The cause was a cerebral hemorrhage, said Hattie Winston, a friend, who
said Ms. Foster was in Virginia to attend a stepgrandson's high school
graduation.
Ms. Foster was at the Negro Ensemble Company from 1967 until 1986. appearing
in more than 25 of its productions. She won an Obie Award in 1985 for
sustained excellence of performance.
The other honors she received included one of the company's Adolph Caesar
awards on 1987 and two of the annual Audelco Awards, which honor achievement
in black theater: a best actress award in 1978 for "Do Lord Remember
Me," and a best director award for 1983 for "Hospice."
Both plays were at the New Federal Theater in Manhattan.

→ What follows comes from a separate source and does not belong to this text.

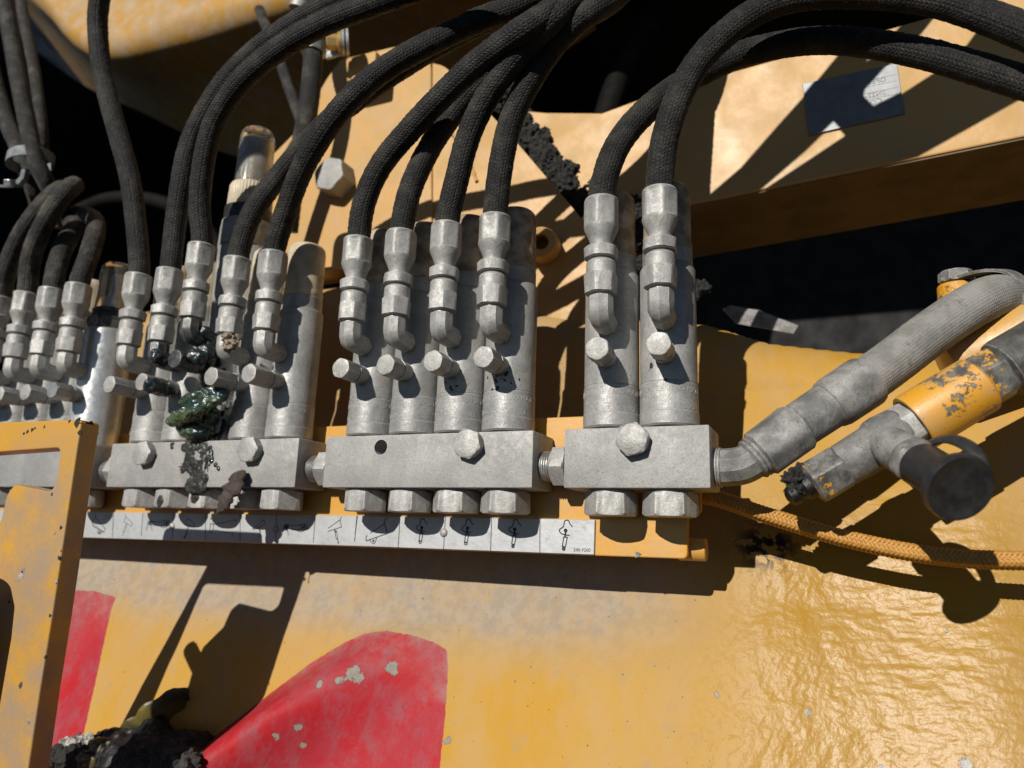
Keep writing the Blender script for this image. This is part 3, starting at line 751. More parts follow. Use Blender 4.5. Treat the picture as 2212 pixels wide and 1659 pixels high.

Ms. Foster made her stage debut as Dolly May in "The Western Trees"
at the City Center Theater in 1955, and her talent proved durable. She
won praise for her portrayal of a matriarchal Mississippi grandmother
in Leslie Lee's 1990 play "Ground People." Reviewing it when
it opened at the American Place Theater, Mel Gussow of The New York Times
wrote, "Just sitting in her kitchen, lining the thin soles of her
shoes with paper while telling tales of her mid-wifery, Ms. Foster is
a moving presence, as she has been in many other plays."
Another critic reviewing the play "You Have Come Back," set
in Algeria, at St. Clement's Church in Manhattan in 1988, wrote, "Frances
Foster gives such a superb performance as the 103-year-old nurse that
it is a revelation just to watch her move about the stage, creating an
old Algerian woman out of a few lines."
And Frank Rich of The Times wrote admiringly in 1985 that Ms. Foster
was "a big woman" with "a big repertory of comic voices,
ranging from a raspy belt to a maternal croon to a ditsy English matron's
stiff-upper-register."
Her work in television included acting in daytime television staples
like "One Life to Live," "Ryan's Hope" and "All
My Children." She also appeared in Spike Lee movies "Malcom
X" (1992) and "Crooklyn" (1994) and in other films. She
was on the Actors Equity Association council from 1953 to 1967 and an
artist in residence at City College of New York from 1973 to 1977.
Ms. Foster, born Frances Brown in Yonkers where she was brought up, studied
acting at American Theater Wing in Manhattan from 1949 to 1952.
She married Robert Standfield Foster in 1941. He died in 1977.
She is survived by her husband of 14 years, Morton Goldsen; a son, Terrell
Foster, of San Francisco; three stepchildren; six stepgrandchildren, and
a sister, Beverly Tate of Far Rockaway.